Welcome witches and warlocks,

Today I will be reviewing the war/thriller DUNKIRK (2017) by writer/director Christopher Nolan. To best describe the story, I will turn to the IMDB plot summary:

“Allied soldiers from Belgium, the British Empire, and France are surrounded by the German army and evacuated during a fierce battle in World War II.”

The opening stillness is ripped apart by a hail of gunfire that makes it very clear, there is nowhere safe to turn in this city. It also effectively starts the ticking clock motif as we are immediately thrust into the center of a hopeless battle where time is working against our protagonists.
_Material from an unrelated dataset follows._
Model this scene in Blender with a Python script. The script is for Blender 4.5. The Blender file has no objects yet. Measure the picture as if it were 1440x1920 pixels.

This sense of urgency is well represented by the multiple intercut stories that showt he tense battle from many different angles. Each of these perspectives has its own sense of urgency and the way they edit them all together makes it so that we seem to end every scene on a cliffhanger before flashing to another character.

The roles themselves are relatively thin leaving the actors to try to make their characters memorable. Most of the cast does a good enough job of capturing the slice of life nature of this piece, but I was not always able to remember every person’s name. This was especially odd since one of the heavy hitters, Kenneth Branagh, was good, but there was nothing particularly memorable about his character.

Speaking of the characters, this is where the film will be hit or miss for some people. For the most part, we are given next to no background on any single member of the cast so we are forced to empathize with them through their actions more than their history. This proves a double edged word as it allows the pacing of the movie to stay brisk, but makes some of the soldiers hard to distinguish from one another. I honestly preferred knowing less about the characters as I was so in love with the sense of urgency that I did not want anything to impede the forward march of the seconds hand.

Much of the tension derives itself from the brilliant, yet understated score. I say understated because the music was never really used to be memorable, but instead was utilized to create a tense sense of foreboding. Even now, I cannot recall a single particular tune featured within this picture though I remember how the score made me feel during certain moments.

Of course, the production values on this were all fairly top notch and rightfully deserve a mention.  I particularly enjoyed the sound design as it made one feel fully engulfed in the action right from the opening shots.  While this was definitely my favorite aspect, there were plenty of other things to get behind like the elegant cinematography or the entire period look of the piece.

It is this period aspect that I feel could have used a little more context.  I would hazard a guess that the evacuation of Dunkirk is not an event known the world over, so I wish the audience had been given a little more information to better show the stakes at play.  Sure, they provide some exposition here and there, but overall I imagine most people will be left running to Wikipedia to get the story.

All in all, this is a concise, tense war story with some bang up production values.  The characters might be a bit thin, but the cast generally does a good job in their portrayals so that the suspenseful moments carry weight.  Fans of movies like Saving Private Ryan (1998) and Black Hawk Down (2001) should definitely give this one a go.

DUNKIRK is now available to own on Blu-ray, DVD, and Digital HD.